I was unhappy with my last post. I totally failed to convey the reason for my excitement about the first few chapters of Anthony Trollope's Doctor Thorne. The first three chapters set up a rich world, partly mental, that imbues all the dialog that begins in chapter IV. After we know what kinds of things the characters are thinking, everything they say sounds different. All conversation takes place at two levels, and all characters negotiate their relationships through a veneer that is only words deep.
Examples occur in almost every verbal exchange: Frank hints at thoughts of marriage while talking to Lady Dunstable, and Lady Dunstable hints coyly and ironically in return. Only once Lady Dunstable finds out that Frank's attentions have been given just to spite Lady de Courcy -- that his subtext is as much a sham as his overt text -- can they drop the facades and laugh at their common nemesis. In another scene, the dissipated, dying Sir Roger tells a visiting clergyman that his mind is comfortable and later explains to Doctor Thorne: "What else could I say when he asked me? It wouldn't have been civil to have told him that his time and words were all thrown away."
The contours of hidden layers show even when Trollope doesn't make them explicit. When the wealthy Sir Roger hints that his drunken son, Louis, should marry, we suspect that he has our heroine, Mary, in mind. When Doctor Thorne argues against helping Louis marry, he lists every reason except the two most important: that he's an unreliable alcoholic, and that Mary deserves better. When he mentions Louis to Mary, we tremble as we imagine his reason for doing it. When Mary asks what Louis is like, and Doctor Thorne responds, "I never know what a young man is like. He is like a man with red hair," we know he's hiding Louis's reprobate character. And we can imagine that Mary knows that her uncle is hiding something. It's as if the characters translate every line they hear to its actual meaning, imagine the appropriate the response to that meaning, and then retranslate into the language of polite conversation.
Well, now I have at least described what I wanted to describe last time. I probably haven't yet conveyed my enthusiasm for it. But I love every bit of seemingly dry description and every line of seemingly banal dialog, because all the juicy description and highly charged dialog continue to echo there. The story is good, too, by the way. Mary should get married if she is to be taken care of in this society, but Doctor Thorne is anxious about the position he's put his niece into. As the daughter of a relationship out of wedlock, she can't marry into the aristocracy. Without money she can't marry any of the nonnoble landowners. But with all the education her uncle has provided, she can't marry the poor. I have no doubt Mary will get some money and marry Frank, but I have no idea where the money is coming from. Inheriting some of Sir Roger's wealth has been dangled too conspicuously to be anything but a false lead.

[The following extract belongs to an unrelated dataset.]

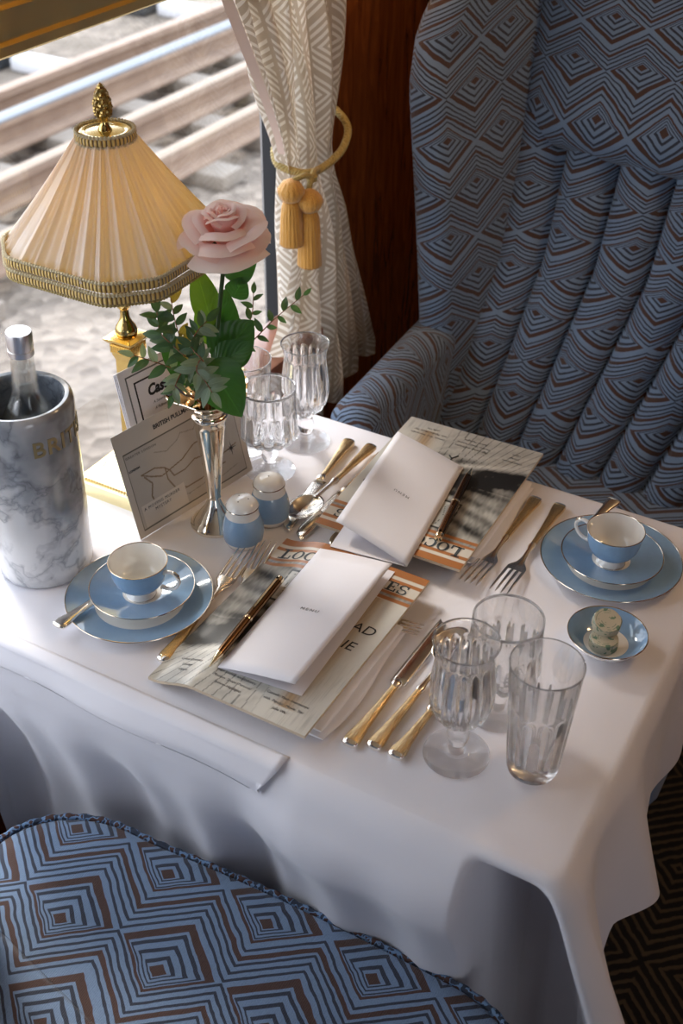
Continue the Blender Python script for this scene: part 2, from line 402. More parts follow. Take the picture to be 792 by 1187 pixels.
# left wall with window opening  Y -0.25..1.64 , z -0.03..0.95
WY0,WY1,WZ0,WZ1=-.1,1.705,-.16,.98
wl=merge(box(-1.05,-1.0,-1.7,3.4,FZ,WZ0-.02),box(-1.05,-1.0,-1.7,3.4,WZ1,1.35),box(-1.05,-1.0,-1.7,WY0,WZ0-.02,WZ1),box(-1.05,-1.0,WY1,3.4,WZ0-.02,WZ1))
struct(obj('wall_left',wl,M_wood,smooth=False))
struct(obj('trim_1',bbox_(-1.06,-.985,WY0,WY1,WZ0-.02,WZ0+.0,.004),M_sill))
struct(obj('trim_3',merge(bbox_(-1.02,-.925,1.345,1.60,-.055,-.03,.004),bbox_(-1.0,-.955,1.36,1.58,-.30,-.056,.004)),M_sill))
tz=.556
prof=[(-1.06,tz),(-.972,tz),(-.966,tz+.004),(-.966,tz+.014),(-.972,tz+.017),(-.972,tz+.019),(-.963,tz+.022),(-.961,tz+.052),(-.968,tz+.055),(-.968,tz+.058),(-.958,tz+.062),(-.958,tz+.071),(-.966,tz+.075),(-.966,tz+.10),(-1.06,tz+.10)]
rings=[[(x,y,z) for x,z in prof] for y in (WY0,1.46)]
struct(obj('trim_2',ringloft(rings),metal('window_head_brass',c4(.90,.72,.34),.42),sharp=20))
WYF=1.640
win=empty('window_1',(-1.04,.7,.0)); struct(win)
def child(o): return o
gx=-1.04
M_alu=metal('grey_metal_frame',c4(.55,.58,.62),.3); M_rub=plain('black_rubber',c4(.01,.012,.016),.4)
sh=Vector((1.04,-.7,0))
obj('window_frame',shift(merge(box(gx-.03,gx+.02,1.640,1.656,WZ0,WZ1),box(gx-.03,gx+.02,WY0,WY0+.03,WZ0,WZ1),box(gx-.03,gx+.02,WY0,1.6,WZ1-.03,WZ1)),*sh),M_alu,win,smooth=False)
obj('window_seal',shift(merge(box(gx-.02,gx+.026,1.656,1.670,WZ0,WZ1),box(gx-.02,gx+.024,1.630,1.640,WZ0,WZ1),box(gx-.03,gx+.01,WY0,1.6,WZ0-.001,WZ0+.012)),*sh),M_rub,win,smooth=False)
obj('window_jamb',shift(box(-1.07,-1.0,1.670,WY1+.0,WZ0,WZ1),*sh),mk_wood('honey_wood',(.38,.14,.03),(.62,.27,.06)),win,smooth=False)
obj('pane',shift(grid(1,1,lambda u,v:(gx,WY0+.02+(1.645-WY0-.02)*u,WZ0+.005+(WZ1-WZ0-.03)*v)),*sh),M_pane,win,smooth=False)
# right wall with two windows, ends
RX=1.4
ry=[(-1.3,-.25)]
wr=[box(RX,RX+.1,-1.7,3.4,FZ,.0),box(RX,RX+.1,-1.7,3.4,.85,1.35)]
edges=[-1.7]+[y for p in ry for y in p]+[3.4]
for a,b in zip(edges[::2],edges[1::2]): wr.append(box(RX,RX+.1,a,b,0,.85))
struct(obj('wall_right',merge(*wr),M_wood,smooth=False))
for i,(a,b) in enumerate(ry):
    struct(obj('window_%d'%(i+2),grid(1,1,lambda u,v:(RX+.05,a+(b-a)*u,.85*v)),M_pane,smooth=False))
struct(obj('wall_back',box(-1.1,1.5,3.4,3.44,FZ,1.39),M_woodd,smooth=False))
struct(obj('wall_front',box(-1.1,1.5,-1.74,-1.7,FZ,1.39),M_woodd,smooth=False))

# ------------------------------------------------------------------ outside
GZ=-1.9
def mk_ballast():
    n=NT('pale_ballast_stones'); co=n.coord('Object'); vo=n.node('ShaderNodeTexVoronoi'); vo.inputs['Scale'].default_value=14; n.l.new(co,vo.inputs['Vector'])
    nz=n.noise(co,1.3,3); b=n.mix(vo.outputs['Color'],c4(.13,.105,.085),c4(.36,.30,.245))
    c=n.mix(n.ramp(nz,[(.45,(0,0,0)),(.7,(1,1,1))]),b,c4(.16,.13,.10)); n.bump(vo.outputs['Distance'],1,.03)
    return n.p(Base_Color=c,Roughness=.9)
struct(obj('ground',grid(1,1,lambda u,v:(-60+58.8*u,-20+70*v,GZ)),mk_ballast(),smooth=False))
M_rust=mk_cord('rusty_rail_steel',c4(.17,.10,.065),c4(.36,.25,.17),6)
M_railtop=plain('worn_rail_top',c4(.19,.21,.235),.6)
M_slp=mk_cord('weathered_concrete_sleeper',c4(.17,.14,.11),c4(.27,.225,.18),10)
def rail(x,w,h,m1,m2,lab,z0=GZ+.1):
    r=empty('railway_rail',(x,10,z0),lab,'rail','railway rails outside the window')
    w*=.62; pr=[(-w,0),(w,0),(w,.02),(.25*w,.04),(.25*w,h-.05),(.55*w,h-.035),(.55*w,h-.004),(-.55*w,h-.004),(-.55*w,h-.035),(-.25*w,h-.05),(-.25*w,.04),(-w,.02)]
    obj('rail_web',ringloft([[(a,y,c) for a,c in pr] for y in (-22,30)]),m1,r,smooth=False)
    obj('rail_head',bbox_(-.5*w,.5*w,-22,30,h-.004,h+.012,.003),m2,r)
    return r
rail(-6.05,.16,.16,M_rust,M_rust,'brown rusty rail seen farthest out beyond the window')
rail(-5.62,.20,.18,M_rust,M_railtop,'blue-grey shiny topped rail beside the farthest brown rail outside')
M_tan=mk_cord('tan_rail_head',c4(.20,.14,.095),c4(.33,.24,.17),6)
rail(-4.95,.15,.16,M_rust,M_tan,'tan rail in the middle of the tracks outside')
rail(-4.40,.14,.15,M_rust,M_tan,'tan rail nearest the carriage window')
sl=None
for i in range(26):
    y=-1.2+i*.72
    if sl is None:
        sl=obj('railway_sleeper',bbox_(-1.08,1.08,-.12,.12,0,.1,.02),M_slp); tag(sl,'pale concrete sleeper lying across the ballast under the rails','sleeper','sleepers under the near track')
        o=sl
    else: o=sl.copy(); COL.objects.link(o)
    o.location=(-5.2,y,GZ)
M_yel=plain('yellow_paint',c4(.45,.34,.10),.6); M_whi=plain('white_plastic_duct',c4(.62,.62,.64),.5); M_dkb=plain('black_chair_casting',c4(.03,.035,.04),.6)
pad=None
for i,y in enumerate((5.3,7.2,9.1,11.0,12.9)):
    if pad is None:
        pad=empty('rail_support',(0,0,0),'yellow topped black support block with a white duct beside it, beyond the rails','support block','yellow supports beyond the rails')
        obj('block',bbox_(-.16,.16,-.2,.2,0,.22,.03),M_dkb,pad); obj('yellow_cap',bbox_(-.15,.15,-.16,.22,.22,.28,.02),M_yel,pad)
        obj('duct',bbox_(.22,.78,-.10,.08,.0,.12,.03),M_whi,pad); o=pad
    else: o=copy_tree(pad)
    o.location=(-7.15,y,GZ)

# ------------------------------------------------------------------ table and cloth
TX0,TX1,TY0,TY1=-.962,-.150,.706,1.316
tb=empty('dining_table',(-.555,1.01,FZ),'dining table hidden under the white cloth between the two armchairs','table')
obj('tabletop',shift(bbox_(TX0+.03,TX1-.045,TY0+.045,TY1-.02,-.02,-.004,.004),.555,-1.01,-FZ),M_woodd,tb)
obj('leg',shift(bbox_(-.30,-.25,.96,1.06,FZ,-.03,.006),.555,-1.01,-FZ),M_woodd,tb)
obj('wall_bracket',shift(bbox_(-.99,-.93,.80,1.22,-.12,-.03,.006),.555,-1.01,-FZ),M_woodd,tb)
# perimeter, starting at window side of near edge
def perim():
    P=[]; r=.022
    def seg(a,b,n,nv):
        for i in range(n): t=i/n; P.append((lerp(a[0],b[0],t),lerp(a[1],b[1],t),nv[0],nv[1]))
    def arc(cx,cy,a0,n):
        for i in range(n): a=a0+PI/2*i/n; P.append((cx+r*math.cos(a),cy+r*math.sin(a),math.cos(a),math.sin(a)))
    seg((TX0+r,TY0),(TX1-r,TY0),200,(0,-1)); arc(TX1-r,TY0+r,-PI/2,14)
    seg((TX1,TY0+r),(TX1,TY1-r),130,(1,0)); arc(TX1-r,TY1-r,0,8)
    seg((TX1-r,TY1),(TX0+r,TY1),60,(0,1)); arc(TX0+r,TY1-r,PI/2,6)
    seg((TX0,TY1-r),(TX0,TY0+r),40,(-1,0)); arc(TX0+r,TY0+r,PI,8)
    return P
PER=perim()
def drape(i,t):
    x,y,nx,ny=PER[i]; near= ny<-.99; aisle= nx>.99
    ox=oy=0; d=0
    if near or (nx>0 and ny<0):
        # near side profile
        rec=interp([(0,0),(.02,.004),(.06,.008),(.12,.0),(.2,-.03),(.3,-.05),(.6,-.055)],t)
        fold=(.012*math.sin(x*31+1.1)+.007*math.sin(x*67+2))*sm(t,.05,.25)
        d_left=rec+fold
        d_lobe=interp([(0,0),(.02,.012),(.06,.032),(.10,.034),(.14,.014),(.2,-.010),(.3,-.028),(.6,-.03)],t)+.006*math.sin(x*60)*sm(t,.02,.2)
        d_cav=-interp([(0,-.004),(.012,-.002),(.022,.025),(.05,.075),(.1,.125),(.2,.165),(.6,.20)],t)
        d_cor=interp([(0,0),(.02,.006),(.1,.02),(.6,.05)],t)
        a=sm(x,-.52,-.42); d=lerp(d_left,d_lobe,a)
        b=sm(x,-.250,-.228); d=lerp(d,d_cav,b)
        c=sm(x,-.196,-.160); d=lerp(d,d_cor,c)
        ox=.40*t*c
        d+=0.0
        return (x+nx*d*.3+ox, y-abs(d)*1.0*(1 if d>0 else -1) if near else y+ny*d, -t)
    if aisle:
        cc=1-sm(y,.728,.80)
        rid=math.exp(-((y-.885)/.045)**2)
        base=interp([(0,0),(.02,.005),(.6,.02)],t)
        d=base+.30*t*rid+.40*t*cc*.9+ .03*t*math.sin(y*40)
        return (x+d,y+.05*t*rid,-t)
    if ny>.5: return (x,y+interp([(0,0),(.02,.006),(.3,.01)],t),-t)
    return (x+nx*interp([(0,0),(.02,.003),(.3,.004)],t),y+ny*.004,-t)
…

Although I loved the Confessions and the first four years' doses of The City of God, I found this year's passage disappointing. In books XV-XVII, Augustine covers Old Testament history and explains it in light of the teachings of the New Testament. But, as much as I'd like to enjoy it, the comparisons too often seem arbitrary. Where he simply uses his metaphor of the two cities to sort the figures who serve God and those who don't, it works for me. But when he suggests that the three levels of the ark represent faith, hope, and charity, I don't see the point. Even Augustine thinks the connection is somehow arbitrary, though: he also suggests that the three stories represent the thirty-fold, sixty-fold, and hundred-fold harvests of the gospel, or even chaste marriage, chaste widowhood, and virginity. So maybe I don't understand arbitrariness or why Augustine and others of his time drew these connections.
And I should say that this portion of The City of God had its good moments. I enjoyed seeing Augustine wrestle, for instance, with tough scriptural passages that critics might scoff at: Why did the first men wait until they were 100 to have children? Why does Methuselah's age seem to reach three years beyond the flood? And Augustine called my attention to two very interesting details. (1) In the book of Galatians, Paul compares the sons of flesh and law to the son of Hagar and the sons of promise and grace to the sons of Sarah. That means that he took Ishmael, the father of the Arabs, to represent the Jews, and Isaac, a father of the Jews, to represent Christians. (2) Solomon became king before David died, so the prophecy of David's son in II Samuel 7:12 can't refer to him.
Nevertheless, the passage as a whole is slow. I read it once before as a part of the first ten-year plan. It took me about eight months to read and, as a result, single-handedly turned the ten-year plan into an eleven-year plan. This time, I got through it on schedule.